It’s the 150th anniversary of the birth of Edward Elgar, composer and cyclist. Sadly, it seems we may now be seeing a repeat of the grudging response to the recent Auden anniversary. Elgar is ignored outside the British Isles, says The Guardian

“he remains almost inexplicably ignored everywhere”

And he’s deliberately ignored by many inside his own country, reports The Telegraph

“despite his huge popularity and influence, Arts Council England has refused to help fund a major celebration of his work to coincide with the 150th anniversary of his birth, which falls this coming Saturday.”

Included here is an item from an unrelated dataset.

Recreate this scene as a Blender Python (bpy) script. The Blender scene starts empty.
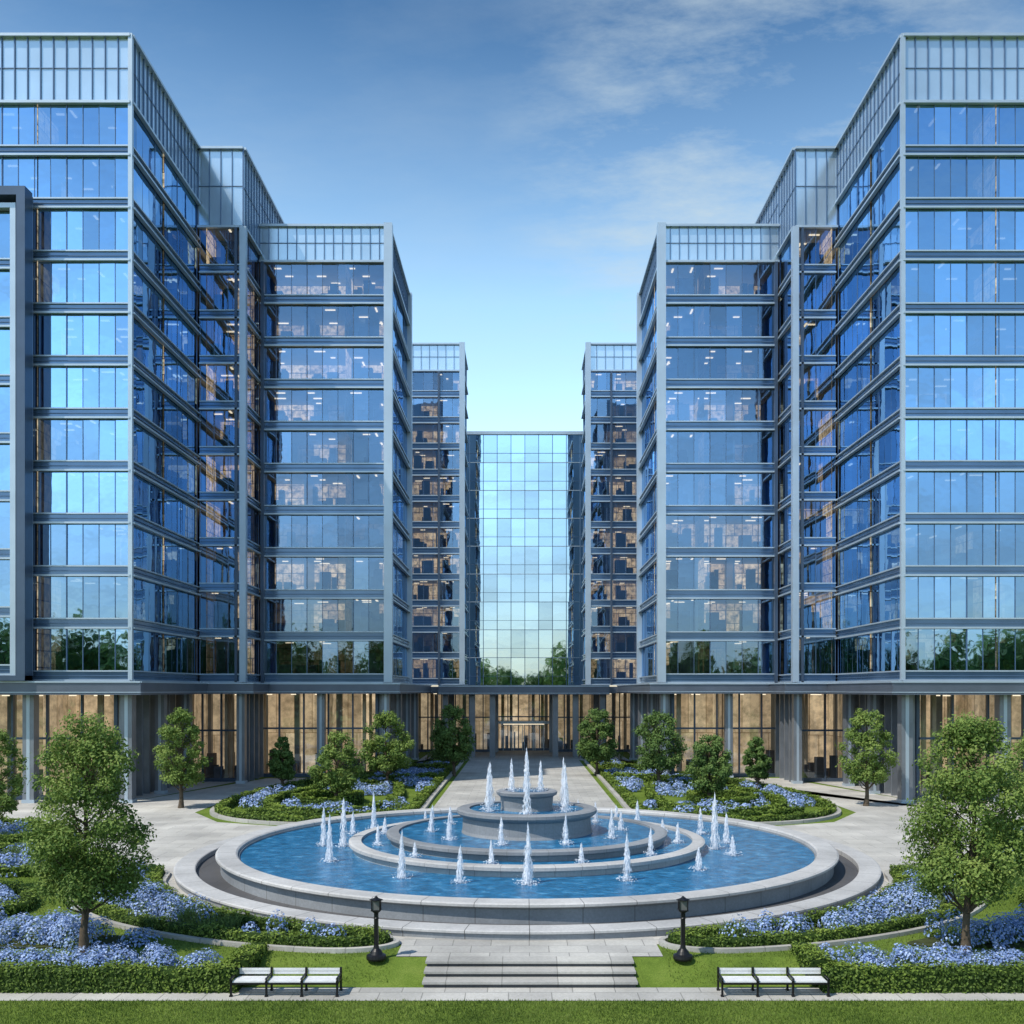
import bpy, math, random
import numpy as np
from mathutils import Vector
R=np.random.default_rng(7)
sc=bpy.context.scene
# ------------------------------------------------------------ node helpers
def newmat(name):
    m=bpy.data.materials.new(name); m.use_nodes=True
    nt=m.node_tree; nt.nodes.clear()
    out=nt.nodes.new('ShaderNodeOutputMaterial')
    return m,nt,out
def N(nt,t,**k):
    n=nt.nodes.new(t)
    for a,b in k.items():
        if a.startswith('i_'):
            n.inputs[a[2:].replace('_',' ')].default_value=b
        else: setattr(n,a,b)
    return n
def L(nt,a,b): nt.links.new(a,b)
def ramp(nt,stops):
    n=nt.nodes.new('ShaderNodeValToRGB'); e=n.color_ramp.elements
    while len(e)<len(stops): e.new(0.5)
    for i,(p,c) in enumerate(stops):
        e[i].position=p; e[i].color=(*c,1) if len(c)==3 else c
    return n
def math_(nt,op,a=None,b=None,c=None,clamp=False):
    n=nt.nodes.new('ShaderNodeMath'); n.operation=op; n.use_clamp=clamp
    for i,v in enumerate((a,b,c)):
        if v is None: continue
        if isinstance(v,(int,float)): n.inputs[i].default_value=v
        else: L(nt,v,n.inputs[i])
    return n.outputs[0]
def mixc(nt,f,a,b,mode='MIX'):
    n=nt.nodes.new('ShaderNodeMix'); n.data_type='RGBA'; n.blend_type=mode
    for s,v in ((n.inputs[0],f),(n.inputs[6],a),(n.inputs[7],b)):
        if isinstance(v,(int,float)): s.default_value=v
        elif isinstance(v,tuple): s.default_value=(*v,1)
        else: L(nt,v,s)
    return n.outputs[2]
def coords(nt,kind='Object',scale=(1,1,1)):
    tc=N(nt,'ShaderNodeTexCoord'); mp=N(nt,'ShaderNodeMapping'); mp.inputs['Scale'].default_value=scale
    L(nt,tc.outputs[kind],mp.inputs[0]); return mp.outputs[0]
def noise(nt,vec,scale,detail=4,rough=.55):
    n=N(nt,'ShaderNodeTexNoise'); n.inputs['Scale'].default_value=scale; n.inputs['Detail'].default_value=detail; n.inputs['Roughness'].default_value=rough
    if vec is not None: L(nt,vec,n.inputs['Vector'])
    return n.outputs[0]
def bump(nt,h,strength,dist=.02):
    n=N(nt,'ShaderNodeBump'); n.inputs['Strength'].default_value=strength; n.inputs['Distance'].default_value=dist
    L(nt,h,n.inputs['Height']); return n.outputs[0]
def simple(name,c,rough=.6,metal=0,var=.15,nscale=3,bstr=.2,spec=.5):
    m,nt,out=newmat(name); p=N(nt,'ShaderNodeBsdfPrincipled'); L(nt,p.outputs[0],out.inputs[0])
    v=coords(nt); n=noise(nt,v,nscale)
    r=ramp(nt,[(.25,tuple(x*(1-var) for x in c)),(.75,tuple(min(1,x*(1+var)) for x in c))]); L(nt,n,r.inputs[0])
    L(nt,r.outputs[0],p.inputs['Base Color']); p.inputs['Roughness'].default_value=rough; p.inputs['Metallic'].default_value=metal
    p.inputs['Specular IOR Level'].default_value=spec
    if bstr: L(nt,bump(nt,noise(nt,v,nscale*8),bstr,.01),p.inputs['Normal'])
    return m
def foliage(name,dark,mid,light,trans=.25):
    m,nt,out=newmat(name); at=N(nt,'ShaderNodeAttribute',attribute_name='rnd')
    r=ramp(nt,[(0,dark),(.5,mid),(1,light)]); L(nt,at.outputs['Fac'],r.inputs[0])
    p=N(nt,'ShaderNodeBsdfPrincipled'); L(nt,r.outputs[0],p.inputs['Base Color']); p.inputs['Roughness'].default_value=.6; p.inputs['Specular IOR Level'].default_value=.25
    t=N(nt,'ShaderNodeBsdfTranslucent'); L(nt,r.outputs[0],t.inputs[0])
    mx=N(nt,'ShaderNodeMixShader'); mx.inputs[0].default_value=trans
    L(nt,p.outputs[0],mx.inputs[1]); L(nt,t.outputs[0],mx.inputs[2]); L(nt,mx.outputs[0],out.inputs[0])
    return m
def glass(name,base,tint,trans,bstr=.03,rough=.02,lo=.72):
    m,nt,out=newmat(name)
    at=N(nt,'ShaderNodeAttribute',attribute_name='rnd')
    g=N(nt,'ShaderNodeBsdfGlossy'); g.inputs['Roughness'].default_value=rough
    c=mixc(nt,at.outputs['Fac'],tuple(x*lo for x in tint),tint); L(nt,c,g.inputs['Color'])
    v=coords(nt); L(nt,bump(nt,noise(nt,v,.8,2),bstr,.2),g.inputs['Normal'])
    t=N(nt,'ShaderNodeBsdfTransparent'); t.inputs[0].default_value=(*trans,1)
    fr=N(nt,'ShaderNodeFresnel'); fr.inputs[0].default_value=1.5
    f=math_(nt,'MULTIPLY_ADD',at.outputs['Fac'],.18,base-.09)
    f=math_(nt,'ADD',f,math_(nt,'MULTIPLY',fr.outputs[0],1.0),clamp=True)
    mx=N(nt,'ShaderNodeMixShader'); L(nt,f,mx.inputs[0]); L(nt,t.outputs[0],mx.inputs[1]); L(nt,g.outputs[0],mx.inputs[2]); L(nt,mx.outputs[0],out.inputs[0])
    return m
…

But both Auden and Elgar, both of whom knew and loved Birmingham and the Malverns yet inside felt themselves ‘outsiders’ from it (Elgar because of his humble class origins, Auden because of his homosexuality), are firm and enduring national favorites. It’s a very odd sort of political correctness that can ignore a gay poet of the left, and a composer from the lower-classes, both of whom produced works that are still deeply meaningful to ordinary people.

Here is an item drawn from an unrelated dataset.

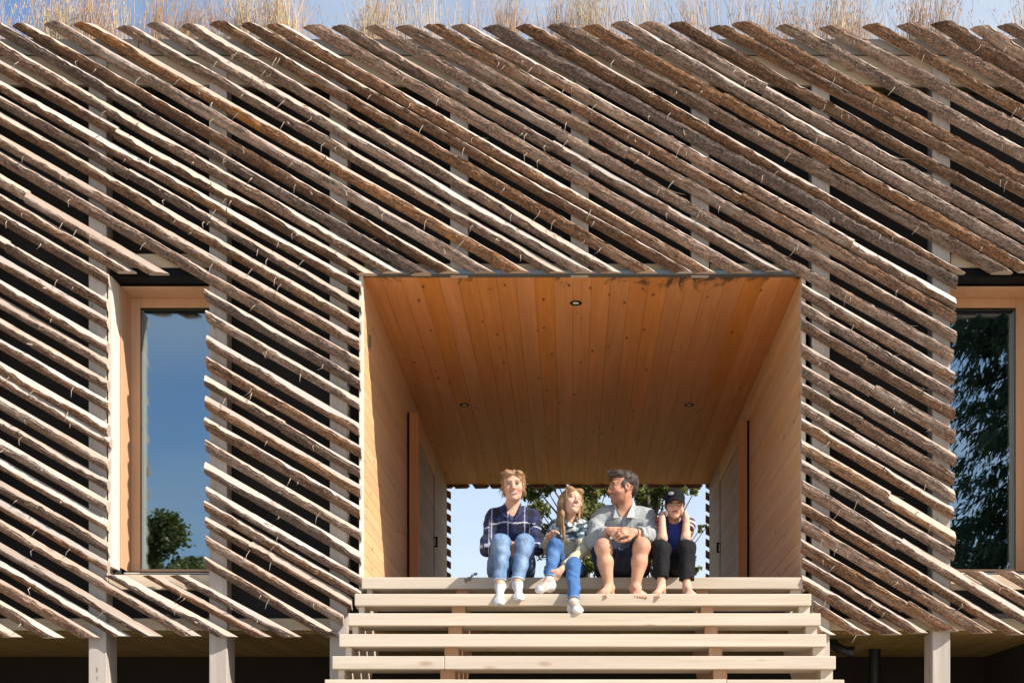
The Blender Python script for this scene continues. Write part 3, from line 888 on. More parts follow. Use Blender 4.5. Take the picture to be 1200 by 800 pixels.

Still, there are plenty of events happening for the 150th anniversary, including a substantial series of broadcasts from BBC Radio 3. Anyone interested in the rural Midlands landscape, and how “spirit of place” can infuse creative works, shouldn’t miss the hour-long documentary Elgar’s Landscapes on BBC Radio 3, 11th and 15th June 07, starting at 12.00…

“Donald Macleod is joined by Stephen Johnson for an exploration of the beautiful landscapes of Herefordshire and Worcestershire that inspired much of Elgar’s greatest music. Together they climb the Malvern Hills right to the top of the Herefordshire Beacon, which inspired Elgar’s Caracticus, and descend to the environs of Worcester, where Elgar grew up and returned to, in spirit, in many of his later works. Elgar’s hobby of cycling inspired a number of pieces and many of his friends from the Enigma Variations were keen, fellow cyclists.”

Update: Josh from MADE writes to say that Birmingham’s Symphony Hall “are doing a fine job celebrating Elgar’s 150th.”